A traditional CD is a standard CD account available through many banks and credit unions. It features a fixed interest rate and is usually available in various term lengths. You are not generally permitted to add more money after funding a traditional CD account.

There are no surprises with traditional CDs, making it easy to calculate how much you can earn. You’ll earn interest based on your fixed rate, term length and compounding schedule. Traditional CDs usually carry early withdrawal penalties equal to some of your interest earnings.

High-Yield CDs

High-yield CDs are identical to standard CDs, but they typically earn APYs that beat national average rates on similar accounts. They feature a variety of terms and fixed interest rates.

Generally, the best high-yield CDs are available through online banks. With fewer overhead costs than traditional banks, online banks can offer more competitive rates on deposit accounts, including CDs.

No-Penalty CDs

No-penalty CDs allow you to withdraw funds without penalty before a CD’s maturity date. A no-penalty CD is more flexible than most CDs, but with this added flexibility comes some restrictions.

Banks typically require you to withdraw your entire balance with a no-penalty CD, closing your account. Your account may also have a waiting period after opening before you can withdraw funds. You can expect no-penalty CD rates to be lower than other CD options as well.

Add-On CDs

Typically, banks don’t allow you to add funds to a CD after making your initial deposit. Add-on CDs break that rule, letting customers continue depositing money to their accounts throughout the CD term, earning the same fixed rate.

Add-on CDs are still subject to the same withdrawal restrictions as traditional CDs. You can add funds but can’t withdraw money from an add-on CD without incurring a penalty.

A few banks and credit unions that offer add-on CDs include:

  • Bank5 Connect
  • BECU
  • First Horizon
  • FNCB Bank
  • Michigan State University Federal Credit Union

Bump-Up CDs

With a bump-up CD, customers can request to bump up their fixed rate to match the CD term’s current rate available for new accounts, if it goes up. Bump-up CDs are sometimes referred to as raise-your-rate or bump-rate CDs. Ally Bank offers raise-your-rate CDs.

Bump-up CDs typically only allow one rate increase per CD term and may restrict customers to one account. Opening a bump-up CD may help maximize savings when interest rates are on the rise. Bump-up CDs generally feature lower APYs than traditional CDs, so they may not be the best option for growing your savings unless you believe rates will increase during your term.

Step-Up CDs

A step-up CD is similar to a bump-up CD, except the issuing banks and credit unions determine when there’s an interest rate increase. Typically, step-up CDs follow a predetermined rate increase schedule during the CD term. Step-up CDs offer guaranteed automatic rate increases regardless of the interest rate environment. U.S. Bank offers step-up CDs.

Jumbo CDs

Jumbo CDs are like traditional CDs but carry much higher minimum deposit requirements, typically $100,000 or more. Banks may offer higher interest rates on jumbo CDs than standard CDs to reward customers for keeping a higher balance in a CD.

Brokered CDs

Brokered CDs are purchased through brokers or brokerage firms rather than banks or credit unions. This type of CD is issued by a bank or credit union in partnership with a brokerage firm. Deposits in brokered CDs are insured up to the maximum allowable limits, provided partner banks are federally insured. You usually need a brokerage account to purchase a brokered CD.

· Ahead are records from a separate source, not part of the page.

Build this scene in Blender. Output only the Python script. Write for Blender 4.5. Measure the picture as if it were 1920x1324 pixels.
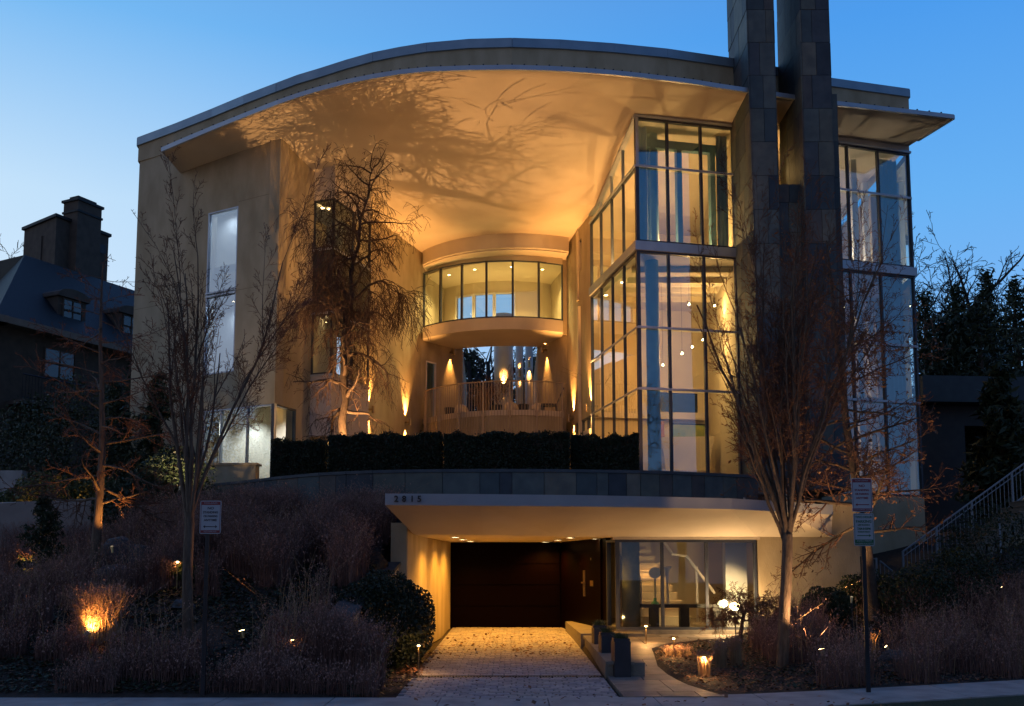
import bpy, math, random
import numpy as np
from mathutils import Vector, Matrix, noise
R = math.radians
random.seed(7); rng = np.random.default_rng(7)
for o in list(bpy.data.objects): bpy.data.objects.remove(o)
sc = bpy.context.scene
COL = sc.collection

# ------------------------------------------------------------------ camera
F, CX, CY, PITCH, CZ = 1800., 960., 880., R(5.7), 1.88
cam = bpy.data.objects.new('camera', bpy.data.cameras.new('camera')); COL.objects.link(cam)
cam.data.sensor_width = 36; cam.data.lens = 36 * F / 1920
cam.data.shift_y = (CY - 662) / 1920
cam.location = (0, 0, CZ); cam.rotation_euler = (R(90) + PITCH, 0, 0)
cam.data.clip_end = 3000; cam.data.clip_start = .1
sc.camera = cam

# ------------------------------------------------------------------ world
w = bpy.data.worlds.new('World'); sc.world = w; w.use_nodes = True
nt = w.node_tree; nt.nodes.clear(); N = nt.nodes.new; K = nt.links.new
out = N('ShaderNodeOutputWorld'); bg = N('ShaderNodeBackground'); K(bg.outputs[0], out.inputs[0])
sky = N('ShaderNodeTexSky'); sky.sky_type = 'NISHITA'; sky.sun_disc = False
sky.sun_elevation = R(1.0); sky.sun_rotation = R(-35); sky.air_density = 1.0; sky.dust_density = .2; sky.ozone_density = 5
tc = N('ShaderNodeTexCoord'); sx = N('ShaderNodeSeparateXYZ'); K(tc.outputs['Generated'], sx.inputs[0])
# dusk: the afterglow side (+Y, left) is bright, the sky behind the street is already deep blue
def skyramp(stops):
    r_ = N('ShaderNodeValToRGB'); K(sx.outputs['Z'], r_.inputs[0]); e = r_.color_ramp.elements
    e[0].position = stops[0][0]; e[0].color = (*stops[0][1], 1); e[1].position = stops[-1][0]; e[1].color = (*stops[-1][1], 1)
    for p_, c_ in stops[1:-1]: q_ = e.new(p_); q_.color = (*c_, 1)
    return r_
rL = skyramp([(0, (.74, .85, .97)), (.15, (.70, .83, .97)), (.34, (.56, .77, .96)), (.49, (.19, .50, .90)), (.68, (.11, .24, .60))])
rR = skyramp([(0, (.34, .57, .94)), (.15, (.26, .52, .93)), (.34, (.15, .46, .91)), (.49, (.08, .35, .86)), (.68, (.11, .24, .60))])
fx = N('ShaderNodeMapRange'); fx.interpolation_type = 'SMOOTHSTEP'; K(sx.outputs['X'], fx.inputs[0]); fx.inputs[1].default_value = -.55; fx.inputs[2].default_value = .35
rz = N('ShaderNodeMix'); rz.data_type = 'RGBA'; K(fx.outputs[0], rz.inputs[0]); K(rL.outputs[0], rz.inputs[6]); K(rR.outputs[0], rz.inputs[7])
az = N('ShaderNodeMath'); az.operation = 'MULTIPLY_ADD'; K(sx.outputs['Y'], az.inputs[0]); az.inputs[1].default_value = .5; az.inputs[2].default_value = .5
az2 = N('ShaderNodeMath'); az2.operation = 'MULTIPLY_ADD'; K(sx.outputs['X'], az2.inputs[0]); az2.inputs[1].default_value = -.16; K(az.outputs[0], az2.inputs[2])
ra = N('ShaderNodeValToRGB'); K(az2.outputs[0], ra.inputs[0])
ea = ra.color_ramp.elements
ea[0].position = .1; ea[0].color = (.43, .32, .31, 1); ea[1].position = 1.0; ea[1].color = (1.05, 1.03, 1.0, 1)
e_ = ea.new(.6); e_.color = (.52, .45, .47, 1); e_ = ea.new(.82); e_.color = (.95, .97, 1.0, 1)
mx = N('ShaderNodeMix'); mx.data_type = 'RGBA'; mx.blend_type = 'MULTIPLY'; mx.inputs[0].default_value = 1
K(rz.outputs[2], mx.inputs[6]); K(ra.outputs[0], mx.inputs[7])
mx2 = N('ShaderNodeMix'); mx2.data_type = 'RGBA'; mx2.blend_type = 'MIX'; mx2.inputs[0].default_value = .04
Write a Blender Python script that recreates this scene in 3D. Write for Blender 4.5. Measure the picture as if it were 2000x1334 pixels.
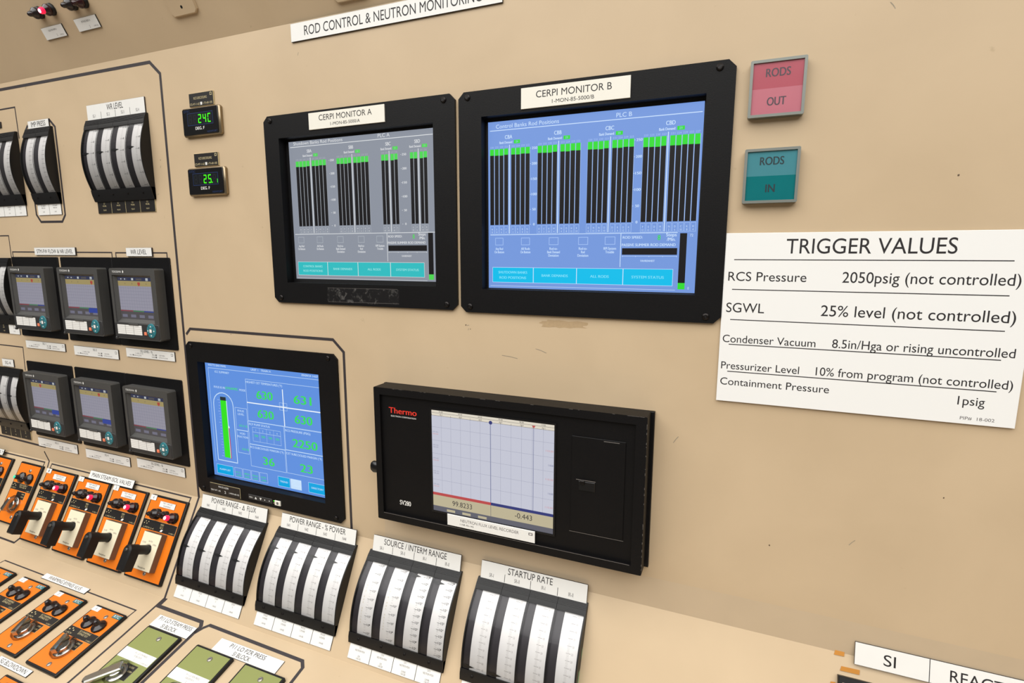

There are two key differences between standard CDs and brokered CDs. Brokered CDs earn simple interest, which doesn’t compound and is paid out on a schedule. Also, you can’t withdraw funds from a brokered CD before maturity, even for a fee. The only way to access funds early is to sell the CD on the secondary market, which may result in a loss of value. Fidelity brokered CDs are competitive with top accounts.

Callable CDs

A callable CD is a certificate of deposit that can be closed by the issuing bank before maturity. When this occurs, the bank pays the account owner the principal balance and any accrued interest and closes the CD. Callable CDs usually come with a predetermined date, called the callable date, after which the bank can redeem the CD.

Banks sometimes offer higher interest rates for callable CDs because of the potential inconvenience. Generally, a bank might call back a CD if interest rates are falling.

IRA CDs

An IRA CD is a certificate of deposit kept within an individual retirement account (IRA). IRA CDs come in two types—traditional IRA CDs and Roth IRA CDs. Deposits to traditional IRA CDs and earnings are tax-deferred. Roth IRA CD funds are taxed upfront, while earnings and qualified withdrawals are tax-free.

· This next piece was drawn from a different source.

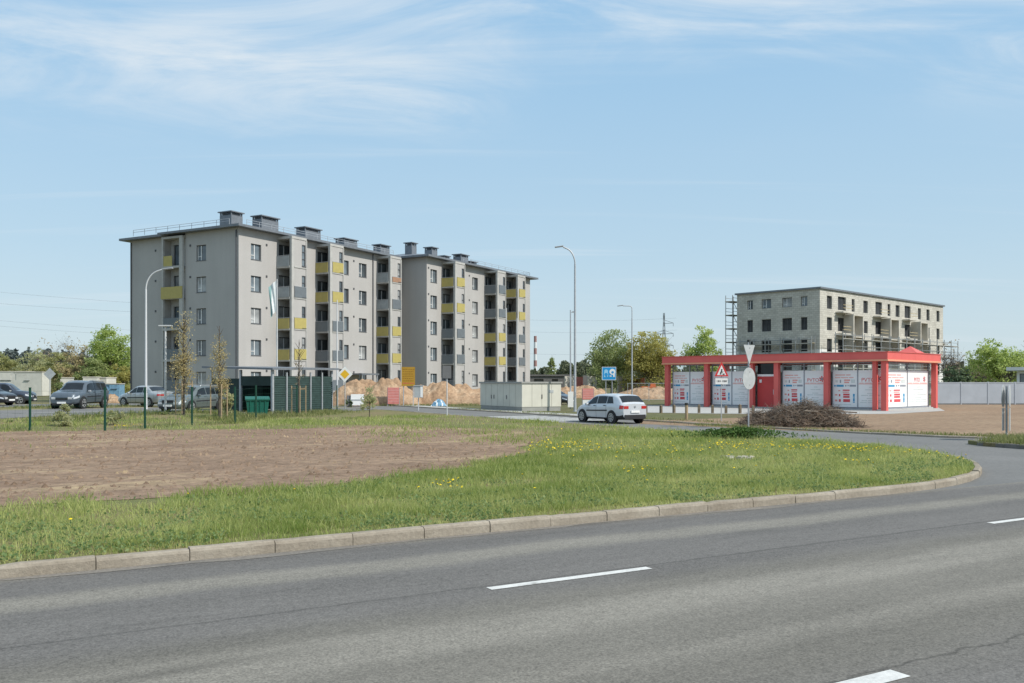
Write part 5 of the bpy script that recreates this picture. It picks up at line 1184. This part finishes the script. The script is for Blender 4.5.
def seen(UV, m=60):
    X = UV[:,0]*D.x+UV[:,1]*N.x; Yy = UV[:,0]*D.y+UV[:,1]*N.y; px = CX+F*X/np.maximum(Yy,.1); return (px > -m*2.5)&(px < 1024+m*2.5)
VV, FF, TT = [], [], []; off = 0
def add_blades(u0,u1,v0,v1,dens,h,w,seed,soilp=0.0,edge=None):
    global off
    rg = np.random.default_rng(seed); n = int((u1-u0)*(v1-v0)*dens); UV = np.stack([rg.uniform(u0,u1,n),rg.uniform(v0,v1,n)],1)
    UV = UV[plot_mask(UV)&seen(UV)]
    w1 = fbm(UV[:,0]*.9,UV[:,1]*.9,5)-.5+rg.normal(0,.10,len(UV)); w2 = fbm(UV[:,0]*.9,UV[:,1]*.9,9)-.5+rg.normal(0,.13,len(UV))
    ins = inpoly(UV+np.stack([w1*2.2,w2*2.2],1), soil_np)
    n1 = fbm(UV[:,0]*.55,UV[:,1]*.8,1); n2 = fbm(UV[:,0]*2.3,UV[:,1]*2.3,2); n3 = fbm(UV[:,0]*.25,UV[:,1]*.35,3)
    # the grass thins towards the back of the plot (mixed with soil) and where the ground is worn
    worn = np.clip(np.clip((UV[:,1]-25)/7, 0, .9)*np.clip((.66-n3)*5,0,1),0,.93)
    XX = UV[:,0]*D.x+UV[:,1]*N.x; YY = UV[:,0]*D.y+UV[:,1]*N.y; ppx = CX+F*XX/YY; ppy = HZ+F*(H-.13)/YY; mixz = np.clip((ppx-330)/90,0,1)*np.clip((446-ppy)/6,0,1)*.32*np.clip((n1-.38)*5,0,1)
    keep = (rg.random(len(UV)) < np.where(ins, np.maximum(soilp, mixz), (.40+.75*np.clip((n1*.6+n2*.4-.3)*2.6,0,1))*(1-worn)))
    UV = UV[keep]; ins = ins[keep]; n1 = n1[keep]; n2 = n2[keep]
    hh = h*(.35+1.0*n2**1.3+.5*n1)*rg.uniform(.6,1.3,len(UV)); near = UV[:,1] < 11.5; hh = np.where(near, hh*.55, hh)
    t = np.clip(.42+(.5-n1)*1.1+rg.normal(0,.20,len(UV))+(rg.random(len(UV)) < .10)*.45+np.where(near,.25,0), 0, 1)
    v, f, tt = blades(UV, hh, w, rg, ZPn(UV[:,0],UV[:,1])-.01, t); VV.append(v); FF.append(f+off); TT.append(tt); off += len(v)
add_blades(-14, 24, 11.15, 14.5, 1350, .115, .0046, 21)
add_blades(-22, 24, 14.5, 20, 640, .125, .0065, 22)
add_blades(-25, 24, 20, 30, 250, .135, .010, 23)
add_blades(-45, 24, 30, 48, 90, .15, .014, 24, .012)
add_blades(-14, 24, 11.15, 40, 22, .27, .006, 25)
me = bulk('grass', np.concatenate(VV), None, np.concatenate(FF), LG, np.concatenate(TT)); o = obj('grass', me); tag(o, 'long spring grass growing on the plot behind the kerb', 'grass', None, 'stuff')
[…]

There are many pros and cons of IRA CDs, but one of the main benefits is that you can open multiple CDs within the same IRA. Also, IRA CDs pose less risk than other types of investments.

Zero-Coupon CDs

A zero-coupon CD is a certificate of deposit bought at a discount with deferred interest payments. When the CD matures, you receive the face value of the CD equal to your opening deposit plus interest. Zero-coupon CDs are typically available through brokers.

Generally, zero-coupon CDs feature longer CD terms and may offer higher APYs than other types of CDs. One drawback with zero-coupon CDs, however, is that you must pay taxes on interest earned annually despite not receiving interest until the CD matures.

Which Type of CD Is Right for You?

With so many options, choosing a type of CD can be tricky. Typically, you want to look for the best rates, but many other considerations are just as important—sometimes even more so. For some savers, it might make sense to accept a slightly lower rate for more flexible terms, such as the ability to add or withdraw money penalty-free. Others may want to shoot for the highest rate possible by depositing enough money to qualify for a jumbo CD.

Consider your available funds, timeline, and savings goals to determine which type of CD is best for you.